Posted by factless debate, a resident of Evergreen Park
on Sep 13, 2013 at 10:33 am

Someone whines about "another HSR 'fact'."

Then scribes the following:
"I'm guessing"
"could be"
"Essentially two things need to happen"
"Show of hands"
"will most likely"
"is most likely"

Someone "like to blab".


The anti-hsr's would have been the the ones back in the 40's fighting Ike's Interstate system as a national socialist's boondoggle.

But the winner? "...or for the "tube" system The Tesla fellow has proposed, which people WOULD use and DOES make sense, from what little I have read."

Scrap HSR and build the Hyperfraud! Have the government build HSR out of an unproven theme park ride! Don't use existing technology that the rest of the word uses!
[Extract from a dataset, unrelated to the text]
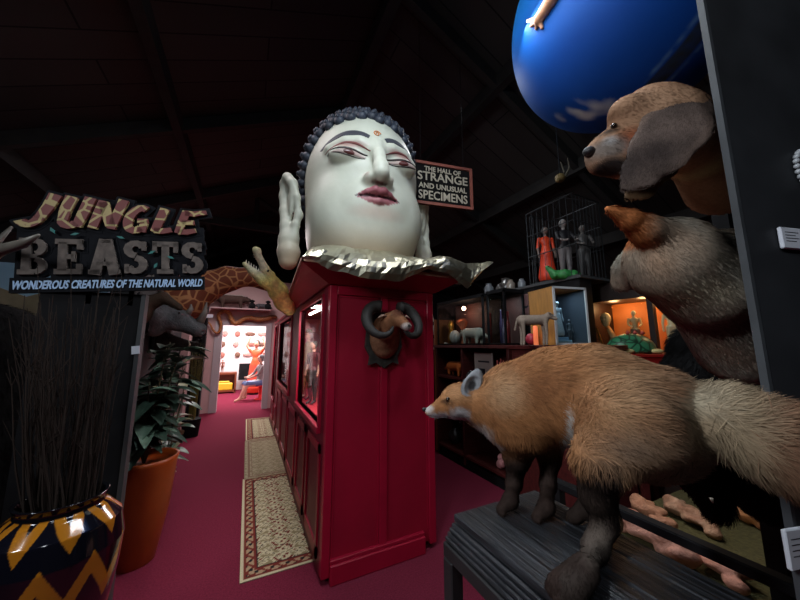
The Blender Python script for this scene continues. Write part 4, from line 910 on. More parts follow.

"from what little I have read."

"I'm guessing"

Save us from the horse and buggy crowd!

Posted by Crescent Park Dad, a resident of Crescent Park
on Sep 13, 2013 at 10:49 am

There's no guessing this:
- HSR's funding model is highly flawed
- dependency on private investment has proven that flaw - no investors
- the projected ridership data is grossly over-stated
- the program will never break-even and will end up requiring heavily subsidized tax dollars - money that does not exist

Posted by factless debate, a resident of Evergreen Park
on Sep 13, 2013 at 11:07 am

Finally found it, took some looking... "a public-works, government-owned boondoggle that was modeled after the National Socialist autobahn system in Germany."

Roosevelt wanted the interstates but was stopped by republicans. Look up the Federal-Aid Highway Acts of 1938 and 1944. Stopped dead in it's tracks because republicans hated Roosevelt and fought him on everything (thinking of 40 useless Obamacare repeal votes right about now?)

When Ike called it a national defense issue, well, republicans decided they liked them sum concrete. Even then, some of the horse and buggy crowd fought it, called it:

"a public-works, government-owned boondoggle that was modeled after the National Socialist autobahn system in Germany." (well, yeah, duh, it WAS modeled after the autobahns! Ike dug the autobahns when he conquered Germany.)

The same thing fifty years later about HSR, from the same mindset that would have sunk America in the 50's.

Don't build infrastructure, let it crumble for our kids to deal with.

Posted by Ruth, a resident of Leland Manor/Garland Drive
on Sep 13, 2013 at 8:13 pm

@ factless debate,

If anyone knew exactly what was going to happen, there would be no debate over what might happen. You certainly offer no facts, except a horse and buggy? Is that all you have to offer?

How about if HSR is the great savior of California, and maybe the rest of the USA like you imply, put your money where your factless rant is, send HSR a big fat check. Their address is

California High-Speed Rail Authority
770 L Street, Suite 800
Sacramento, CA 95814

After they spend it, and have nothing to show for it, let us know how that works for you. Maybe they will send you a thank you CA HSR toilet scrubber in exchange.